Updated: Sep 30, 2022



I recently read Savage Lands by Stacey Marie Brown and I was reminded of Legend by Marie Lu. Both novels are in dystopian settings. Savage Lands has more fantastical qualities, but both settings take place in real places, with some type of disaster happening in the future. In addition, there are many similar tropes within these two books, and reading about Brexley Kovacs from Savage Lands made me feel like I was reading about a grown-up version of June Iparis from Legend.


First, their physical descriptions are similar, as they both have dark features. Day, from Legend, says about June, “She has dark hair tied back in a high ponytail and a lean, athletic build” (Lu 103). Brexley describes herself, “My Russian and Irish roots gave me pale skin, but extremely dark and sharp features” (Brown 17), and “I was all hard angles and coolness” (Brown 33). Both female characters have dark features and have strong, lean builds, due to their military training.




Second, they both grow up in rich, military-driven families and both are orphaned. Brexley is taken in by the leader of HDF, the head government where Brexley lives, and June is taken care of by her brother, who is prominent in her government’s, the Republic’s, military.

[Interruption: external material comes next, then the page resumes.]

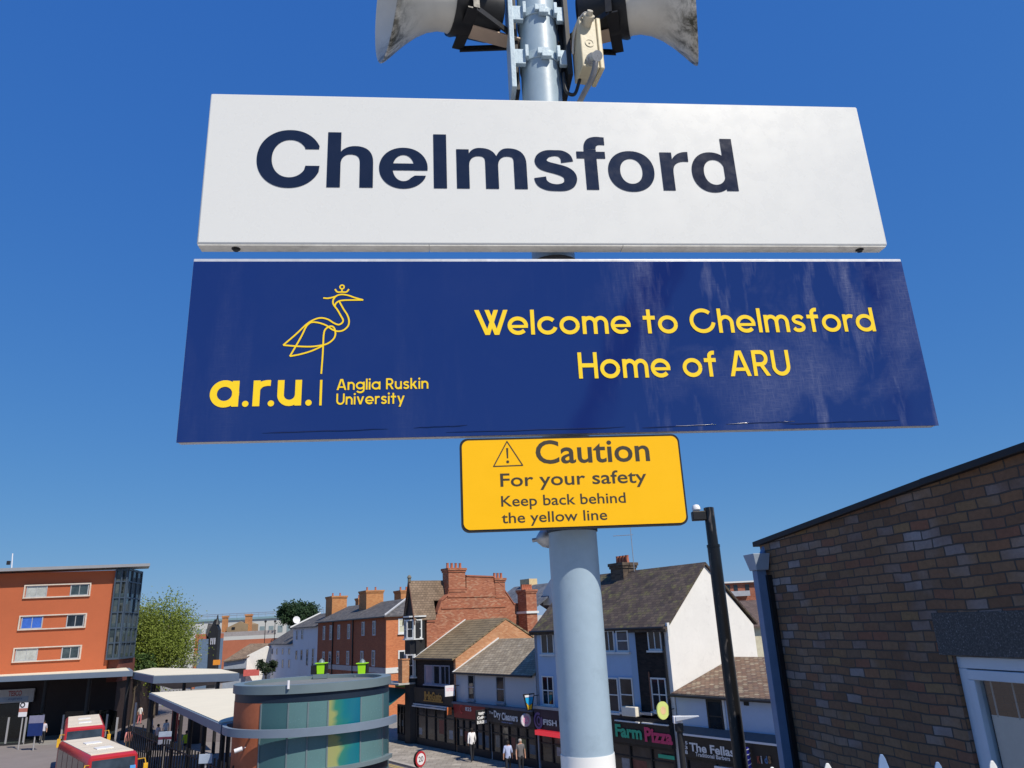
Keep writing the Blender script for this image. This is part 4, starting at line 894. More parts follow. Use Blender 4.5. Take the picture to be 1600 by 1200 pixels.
roofslab([SH.P(sG, .12, 11.0), SH.P(sG, -1.7, 11.0), SH.P(3.43, -1.7, zr_(3.43)), SH.P(3.43, .12, zr_(3.43))], .1).build('roof', m_oldtile, dg_)
roofslab([SH.P(sG, -1.701, 11.0), SH.P(sG, -7.2, 11.0), SH.P(sl1, -7.2, zr_(sl1)), SH.P(sl1, -1.701, zr_(sl1))], .1).build('roof', m_oldtile, dg_)
roofslab([SH.P(sG + .001, .12, 11.0), SH.P(sG + .001, -7.2, 11.0), SH.P(sG + hw_ + .02, -7.2, 7.95), SH.P(sG + hw_ + .02, .12, 7.95)], .1).build('roof', m_oldtile, dg_)
for k_ in (-1, 1):
    MB().hexa([SH.P(sG, .13, 10.9), SH.P(sG, .20, 10.9), SH.P(sG + k_ * (hw_ + .05), .20, 7.85), SH.P(sG + k_ * (hw_ + .05), .13, 7.85)], [SH.P(sG, .13, 11.1), SH.P(sG, .20, 11.1), SH.P(sG + k_ * (hw_ + .05), .20, 8.05), SH.P(sG + k_ * (hw_ + .05), .13, 8.05)]).build('barge_board', paint('dark_barge_board', (.10, .045, .03), .7), dg_)
MB().lathe(SH.P(sG, .1, 10.9), (0, 0, 1), [(0, .12), (.25, .12), (.3, .17), (.42, .13), (.5, .05), (.51, .001)], 10).build('finial', paint('weathered_finial', (.16, .15, .12), .8), dg_, 40)
# canted bay under the street gable
tx, tz = SH.px(648, 960, .0); tf = SH.P(SH.px(649, 960, -.35)[0], -.35, 0)
def octo(r, z, sq=1.0): return [tf + Vector((r * math.cos(R(22.5 + 45 * k)), r * math.sin(R(22.5 + 45 * k)) * sq, z)) for k in range(8)]
tm = MB(); tm.prism(octo(.78, 0), (0, 0, 8.39)); tm.build('bay', m_blackp, dg_)
MB().prism(octo(.9, 8.4), (0, 0, .1)).build('cornice', m_frw, dg_)
for k, (z0_, z1_) in enumerate(((6.95, 8.25), (4.4, 5.9))):
    for ang in (202.5, 247.5, 292.5):
        n = Vector((math.cos(R(ang)), math.sin(R(ang)), 0)); ff = Fr(tf + n * .725, (-n.y, n.x)); ff.n = n
        window(ff, -.29, .29, z0_, z1_, dg_, nx=1, nz=2, b=.09, bar=.06)
shopfront(dg_, 4.1, 6.1, 2.5, 0, panes=4)
# green awning, orange cylinder lamp etc. at the end of the row
ga = thing('green_awning', 'dark green shop awning with scalloped edge past the black fronted house', 'awning', SH.P(6, 0, 2.6))
a0, a1 = 4.2, 8.2
m_green = paint('green_canvas', (.012, .105, .095), .8, 0, .2, 2)
MB().hexa([SH.P(a0, .1, 3.55), SH.P(a1, .1, 3.55), SH.P(a1, 1.8, 2.55), SH.P(a0, 1.8, 2.55)], [SH.P(a0, .1, 3.59), SH.P(a1, .1, 3.59), SH.P(a1, 1.8, 2.59), SH.P(a0, 1.8, 2.59)]).build('canopy', m_green, ga)
vl = MB()
for i in range(12):
    x0 = a0 + (a1 - a0) * i / 12; x1 = a0 + (a1 - a0) * (i + 1) / 12; vl.prism([SH.P(x0, 1.81, 2.56), SH.P(x1, 1.81, 2.56), SH.P(x1, 1.81, 2.36), SH.P((x0 + x1) / 2, 1.81, 2.28), SH.P(x0, 1.81, 2.36)], SH.n * .01)
vl.build('valance', paint('pale_green_canvas', (.08, .26, .24), .8), ga)
fs = thing('shop_sign', 'green and red shop sign board above the green awning', 'sign', SH.P(5, 0, 3.6))
MB().box(SH, 4.2, 6.4, .06, .14, 3.66, 3.92).build('green_band', paint('lime_sign_band', (.18, .42, .05), .5), fs); MB().box(SH, 4.2, 6.4, .06, .13, 3.38, 3.655).build('red_band', paint('red_sign_band', (.42, .07, .05), .5), fs)
ob = gnd(652, 1058, 0)
oc = thing('corner_chimney_stub', 'small sunlit orange brick stub standing beside the black bay foot', 'chimney', SH.P(4.1, 1.0, 3.9))
MB().box(SH, 3.6, 4.2, .45, 1.0, 4.05, 5.55).box(SH, 3.56, 4.24, .41, 1.04, 5.551, 5.62).build('stack', m_orange, oc)
MB().box(SH, 3.45, 7.5, .06, 1.35, 3.93, 4.04).build('ledge', paint('pale_ledge', (.42, .41, .38), .8, 0, .15, 2), oc)

# =================================================================== BRICK TERRACE AND WHITE TERRACE FURTHER DOWN THE STREET
oT = at(603, 962, 75); TE = Fr(oT, (math.sin(R(-31)), math.cos(R(-31))))
m_tshade = brick('terrace_shade_brick', [(.32, .09, .045), (.37, .115, .055), (.28, .075, .04)], (.25, .15, .1), mo=.01, bump=.2)  # same brick as the end wall, street-side shade put into the colour
m_tlit = brick('terrace_lit_brick', [(.60, .20, .085), (.66, .235, .10), (.54, .17, .075)], (.52, .25, .13), mo=.01, bump=.2)  # the brick again, with sunlight put into the colour
tr_ = thing('brick_terrace', 'brick terrace with grey slate hipped roof, tall windows and orange chimneys', 'terrace', TE.P(0, 0, 0))
zE = 8.9; zS = 3.98; LEN = TE.px(497, 976)[0]; DW = -7.5
MB().box(TE, 0.02, LEN, DW, 0, 0, zE - .05).build('wall', m_tshade, tr_)
MB().box(TE, -.14, .018, DW, .02, 0, zE - .05).build('side_wall', m_tlit, tr_)
hipz = zE + 1.75; hd = DW / 2
roofslab([TE.P(-.4, .3, zE), TE.P(LEN + .1, .3, zE), TE.P(LEN + .1, hd, hipz), TE.P(3.6, hd, hipz)], .1).build('roof', m_slate, tr_)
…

They are both described as spoiled and pampered, although Brexley and June are constantly trying to bend the rules.


When June is introduced, she is at her school’s Dean's secretary’s office for not following orders and scaling fourteen floors of a building (Lu 15). June even notes, “The Republic’s favorite little prodigy is in trouble again” (Lu 11). While Brexley likes to get an adrenaline rush by stealing supplies from trains, which go outside her city’s borders. Brexley’s first love interest, Caden, admonishes her and says, “‘I meant it, Brex, This is the last time [...] It’s far too dangerous, not to mention illegal’” (Brown 18). As seen, Brexley and June, although are in the safest positions they can be within their societies like to push the limits of where they are confined to extreme degrees.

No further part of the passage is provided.